Changeover: (n) a change from one system or situation to another.

Once again, the system we have precariously referred to as democracy has created a changeover from one leader to another.

It happens every four to eight years, but each time it does, there are those among us who foretell of great evil and damnation because a
certain individual is occupying The Chair.

I have all sorts of chairs in my house. They’ve been occupied by a great variety of humans–and also creatures. But the truth of the matter is, the chair still maintains its quality and dignity.

We have selected a form of government that revels in the ridiculous notion of changeover. Businesses do not do this–they search and search until they find a good CEO and they keep that individual in the position until he or she dies or retires.

But not America.

We feel that a “musical chairs” approach to governing will grant us freedom from fascism.
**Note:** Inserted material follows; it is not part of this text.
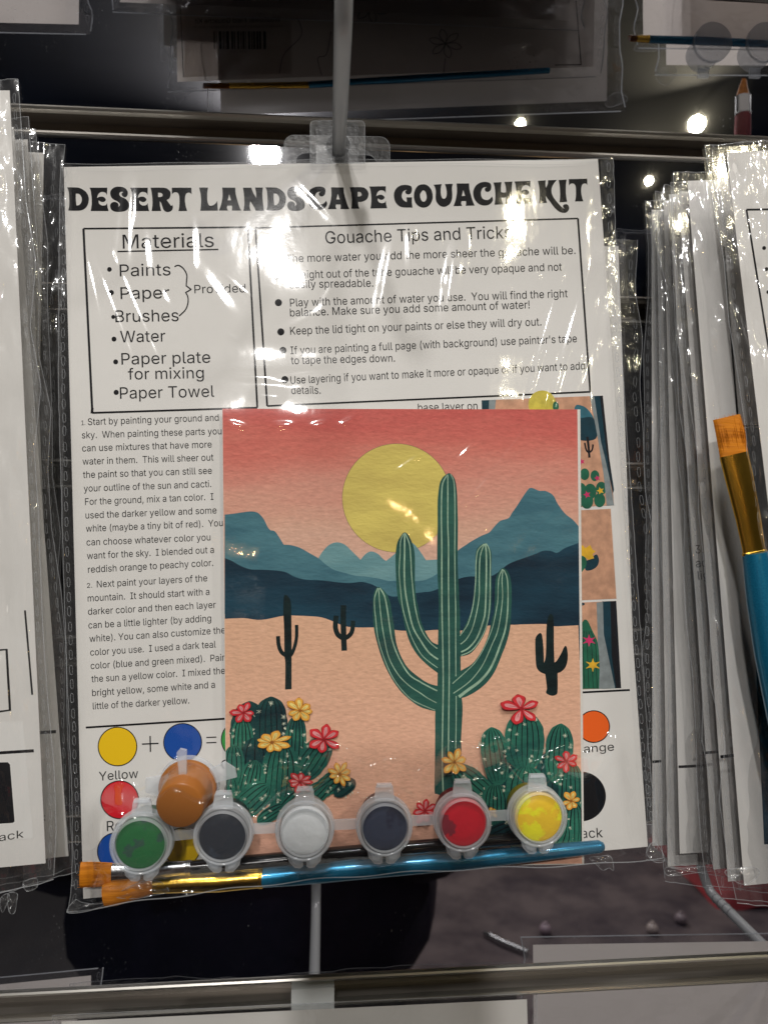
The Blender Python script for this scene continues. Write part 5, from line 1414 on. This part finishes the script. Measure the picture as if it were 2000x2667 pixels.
def mirrored_kit(yv, corners, sl, bl, seed, art_fn=None, marg=40, group='kits of the row above', brush_=None, tilt=0.02, pm=None):
    Kf = mplane(corners[3][0], corners[3][1], yv, (0, -1, tilt))
    t = thing('instruction_sheet', Kf(*corners[3]), sl, 'instruction sheet', group)
    sheet_mesh(Kf, corners, 0, pm or (M_paper3 if 'below' in group else M_paper2), 'paper', t)
    if art_fn: art_fn(t, Kf)
    b = thing('plastic_bag', Kf(*corners[3], .002), bl, 'plastic bag', group)
    nx, ny = 90, 90; s = np.linspace(0, 1, nx); t_ = np.linspace(0, 1, ny)
    (ax, ay), (bx, by), (cx_, cy_), (dx_, dy_) = corners; tp = 20 if 'below' in group else 0; c4 = [(ax - marg, ay - tp), (bx + marg, by - tp), (cx_ + marg, cy_ + 26), (dx_ - marg, dy_ + 26)]
    X = (c4[0][0] * (1 - t_) + c4[3][0] * t_)[:, None] * (1 - s) + (c4[1][0] * (1 - t_) + c4[2][0] * t_)[:, None] * s
    Y = (c4[0][1] * (1 - t_) + c4[3][1] * t_)[:, None] * (1 - s) + (c4[1][1] * (1 - t_) + c4[2][1] * t_)[:, None] * s
    X = X + 8 * vnoise(2, ny, 1, 16, seed + 2)[:, :1] * np.where((s < .08) | (s > .92), 1, .5)
    O = .0015 + 9e-4 * vnoise(nx, ny, 9, 10, seed) + 4e-4 * vnoise(nx, ny, 30, 34, seed + 1)
    grid_obj('back_film', many(Kf, X, Y, O), M_side, b)
    for i in (0, -1):
        pl = [(float(X[j, i]) + (1 if i == 0 else -1) * 10, float(Y[j, i])) for j in range(0, ny, 4)]
        stitches(Kf, pl, 30, 'heat_seal', b, .0016, seed=seed + i, lpx=20)
        mb = MB(); mb.tube([Kf(X[j, i], Y[j, i], O[j, i]) for j in range(0, ny, 2)], 3.2e-4, 5); mb.build('side_edge', M_edgeb, b)
    for j_ in (0, -1):
        mb = MB(); mb.tube([Kf(X[j_, j], Y[j_, j], O[j_, j]) for j in range(0, nx, 2)], 2.6e-4, 5); mb.build('bottom_edge' if j_ else 'top_edge', M_edgeb, b)
    return Kf, t, b


M_faint = pbr('pencil grey line', (0.16, 0.16, 0.17, 1), 0.7)


def lab_art(t, Kf):
    a = Art(Kf, .0002, 1e-5)
    a.quad([(482, 10), (760, 40), (758, 190), (480, 200)], M_lab)
    a.text("Wildflower Field Gouache Kit", (731, 55), (507, 60), 13, M_ink, upv=(0, -1)); a.text("Classes & Creative / Awesome N Designer / $30.00", (736, 69), (503, 72), 6, M_faint, upv=(0, -1))
    x = 556.0; rr = random.Random(4)
    while x < 694:
        w_ = rr.choice([1.8, 3.2, 5.0, 7.0]); a.quad([(x, 80), (x + w_, 80), (x + w_ + 1, 126), (x + 1, 127)], M_ink); a.off -= a.step; x += w_ + rr.choice([2.2, 3.2, 5.5])
    a.text("1080 1674", (644, 135), (600, 136), 6, M_faint, upv=(0, -1))
    a.stroke([(470, 20), (478, 200)], 2.5, M_ink, smooth=False)
    for cx, cy in ((1160, 112), (965, 20)):
        for i in range(6):
            an = i * 1.047 + .3; pts = [(cx, cy), (cx + 28 * math.cos(an - .35), cy + 24 * math.sin(an - .35)), (cx + 44 * math.cos(an), cy + 38 * math.sin(an)), (cx + 28 * math.cos(an + .35), cy + 24 * math.sin(an + .35)), (cx, cy)]
            a.stroke(pts, 2.0, M_faint)
    a.stroke([(775, 45), (785, 90), (740, 140), (728, 190)], 2.0, M_faint); a.stroke([(1160, 150), (1155, 190)], 2.0, M_faint); a.stroke([(862, 80), (850, 140), (828, 150), (838, 195)], 2.0, M_faint)
    a.stroke([(1500, 0), (1513, 165)], 3, M_ink, smooth=False); a.stroke([(1445, 168), (1515, 167)], 3, M_ink, smooth=False)
    a.build('price_label', t, label='label with a barcode, wildflower field gouache kit')


mirrored_kit(.372, [(480, -560), (1490, -540), (1482, 52), (312, 4)], 'nearest kit back of the row above, mirrored along the top edge', 'bag of the nearest kit in the row above', 51, marg=30, tilt=0.0)
Kf, _, _ = mirrored_kit(.385, [(450, -700), (1560, -700), (1545, 172), (462, 212)], 'kit back with a barcode label, mirrored in the dark panel', 'bag around the mirrored barcode kit', 52, lab_art, marg=22)
Ku, _, _ = mirrored_kit(.400, [(560, -600), (1590, -620), (1580, 262), (575, 300)], 'lowest hanging mirrored kit back with faint flower lines', 'bag of the lowest hanging mirrored kit, bright rippled edge', 53, marg=36, pm=M_paper4)
mirrored_kit(.382, [(-800, -700), (215, -700), (205, 62), (-800, 40)], 'mirrored kit back in the top left corner', 'bag in the top left corner with a glinting pointed corner', 54, marg=28)
mirrored_kit(.388, [(1668, -700), (2700, -700), (2700, 112), (1675, 98)], 'mirrored kit back in the top right corner', 'bag in the top right corner with a pointed flap', 55, marg=18)
mirrored_kit(.402, [(1725, -600), (2750, -600), (2750, 172), (1735, 168)], 'second mirrored kit back in the top right, lower one', 'second bag in the top right, low corner', 56, marg=20)
for yy, zb, lb in ((.232, .262, 'in front of the barcode kit'), (.205, .272, 'foremost on its peg')):
    Ko = Plane(CAM + np.array([.02, yy, zb]), (0, -1, .02))
    q0 = np.array([-.09, yy, zb]); cor = []
    for dx_, dz_ in ((0, .2794), (.2159, .2794), (.2159, 0), (0, 0)):
        w_ = q0 + np.array([dx_, 0, dz_]); d_ = w_ @ FWD; cor.append((1000 + F * (w_ @ RGT) / d_, 1333.5 - F * w_[2] / d_))
    quad_kit(Ko, cor, 'upper row sheet above the frame, ' + lb, 'upper row bag above the frame, ' + lb, marg=30, group='kits of the row above', seed=80)
brush(mplane(800, 225, .387), .004, ([(530, 222, 8), (600, 222, 8)], [(598, 222, 8), (700, 222, 9), (806, 220, 9)], [(804, 220, 9), (1100, 202, 10), (1430, 182, 8)]), (M_brist, M_gold, M_bluep),
      'brush with orange ferrule and blue handle, mirrored under the barcode kit')
brush(mplane(1800, 105, .390), .004, ([(1640, 98, 8), (1660, 99, 8)], [(1658, 99, 8), (1675, 100, 9), (1692, 100, 9)], [(1690, 101, 9), (1850, 106, 10), (2100, 118, 8)]), (M_brist, M_gold, M_bluep),
      'blue handled brush mirrored in the top right corner')
for i, px in enumerate((1822, 1955)):
    c = mplane(px, 165, .395)(px, 150); t = thing('paint_pot', c, ['pale paint pot poking out below the top right kit, left one', 'pale paint pot poking out below the top right kit, right one'][i], 'paint pot')
    mb = MB(); mb.lathe([(0, 0), (.0080, 0), (.0086, .0006), (.0090, .012), (.0105, .0122), (.0105, .015), (0, .0152)], c, (0, 1, 0), 32, cap=False); autosmooth(mb.build('cup', M_pl, t), 35)
    mb = MB(); mb.box(c + np.array([-.003, .003, -.0135]), c + np.array([.003, .0045, -.008])); mb.build('latch', M_pl, t)
ear([(452, 222), (470, 226), (515, 226), (498, 240), (478, 258), (462, 268)], _, Kf, .0, 61); ear([(1600, 240), (1625, 245), (1632, 262), (1585, 278), (1578, 262)], _, Ku, .0, 62)
ear([(1715, 178), (1755, 175), (1760, 190), (1738, 220), (1712, 208)], _, Ku, .0, 63); ear([(1650, 128), (1680, 100), (1700, 118), (1740, 124), (1700, 132)], _, Ku, .0, 64)

mirrored_kit(.375, [(-800, 2645), (237, 2542), (245, 3400), (-800, 3450)], 'top of a kit sheet mirrored above the lowest rail on the left', 'bag top mirrored above the lowest rail on the left', 71, marg=40, group='kits of the row below', tilt=-0.05)
quad_kit(Plane(at_y(800, 2650, .316), (0, -1, .03)), [(160, 2662), (1372, 2604), (1420, 4200), (210, 4260)], 'sheet hanging below the lowest rail in the middle', 'bag below the lowest rail in the middle', marg=24, group='kits of the row below', seed=72)
mirrored_kit(.370, [(1388, 2462), (2480, 2445), (2490, 3300), (1395, 3300)], 'sheet mirrored above and below the lowest rail on the right', 'bag with glinting edge at the lowest rail on the right', 73, marg=22, group='kits of the row below', tilt=-0.05)

# ================================================================ things further back in the shop, seen in the mirror
M_dis = pbr('display fabric', (0.13, 0.10, 0.10, 1), 0.95, col2=(0.05, 0.036, 0.042, 1), nscale=9)
M_redf = pbr('red fabric', (0.42, 0.05, 0.055, 1), 0.85, col2=(0.30, 0.03, 0.04, 1), nscale=14)
M_dark = pbr('dark wood', (0.035, 0.025, 0.022, 1), 0.5)
t = thing('display_table', (1.5, -1.9, 0), 'low dark display table across the aisle', 'table')
mb = MB(); mb.box((0.16, -2.2, .41), (2.2, -0.5, .45)); mb.build('tabletop', M_dis, t)
for x, y in ((.22, -2.14), (2.14, -2.14), (.22, -.56), (2.14, -.56)):
    mb = MB(); mb.box((x - .03, y - .03, 0), (x + .03, y + .03, .41)); mb.build('leg', M_dark, t)
rr = random.Random(12)
for i in range(5):
    x = .52 + .12 * i + rr.uniform(-.02, .02); y = -1.15 + rr.uniform(-.25, .3); h = rr.uniform(.03, .07)
    mb = MB(); mb.lathe([(.004, 0), (.010, .002), (.014, .009), (.014, .015), (.010, .022), (.004, .025), (.004, .029), (0, .03)], (x, y, .45), (0, 0, 1), 16, e=(0, 1, 0))
    o = autosmooth(mb.build('ornament', pbr('ornament glaze %d' % i, srgb(*rr.choice([(170, 150, 160), (150, 135, 140), (190, 175, 170)])), .25), None), 40)
    tag(o, ['mauve', 'plum', 'sand', 'moss', 'violet', 'umber', 'stone', 'slate', 'clay'][i] + ' toned small ball ornament on the display table across the aisle', 'ornament', 'ball ornaments on the display table')
mb = MB(); V = []; nn = 28
for i in range(nn):
    for j in range(nn):
        u, v = i / (nn - 1) * 2 - 1, j / (nn - 1) * 2 - 1
        V.append((1.22 + .24 * u, -1.3 + .2 * v, .452 + .10 * max(0, 1 - u ** 4) ** .5 * max(0, 1 - v ** 4) ** .5 + .008 * math.sin(9 * u) * math.cos(7 * v)))
mb.add(V, [(i * nn + j, (i + 1) * nn + j, (i + 1) * nn + j + 1, i * nn + j + 1) for i in range(nn - 1) for j in range(nn - 1)])
tag(mb.build('cushion', M_redf, None, smooth=True), 'red cushion on the display table, mirrored at the lower right', 'cushion')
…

It might be true if those who were knocking over other people to get into the chair did not have a bit of fascism in themselves.

So when Eisenhower became President everyone was sure that as a general, he would try to take over the government with the military.

John Kennedy was going to let the Pope rule the country.

Lyndon Johnson would turn the United States over to the control of angry Negroes.

Richard Nixon was determined to bomb Southeast Asia into oblivion.

Jimmy Carter was so peaceful that he would lead us into war.

Ronald Reagan might tax America into poverty with his “trickle-down economics.”

George Bush, Sr., could cripple us with wars in the Middle East.

Bill Clinton was going to legalize every vice in America and have our children offered marijuana cookies in the cafeteria.

George Bush, Jr., would try to finish his Daddy’s war until he bankrupted the country.

Barack Obama–turn the nation over to African-Americans, while white people would be killed in the streets by the anti-Christ.

And now, folks claim that Donald Trump is going to lead us to the brink of destruction and thermonuclear war.

It’s just a changeover, folks.

As always, it is ugly, perhaps foolish and filled with mishaps.

But because we have taught ourselves in this republic to be more critical than helpful, it is virtually impossible for any one human being to devastate the glory of our freedom and the power of our principles.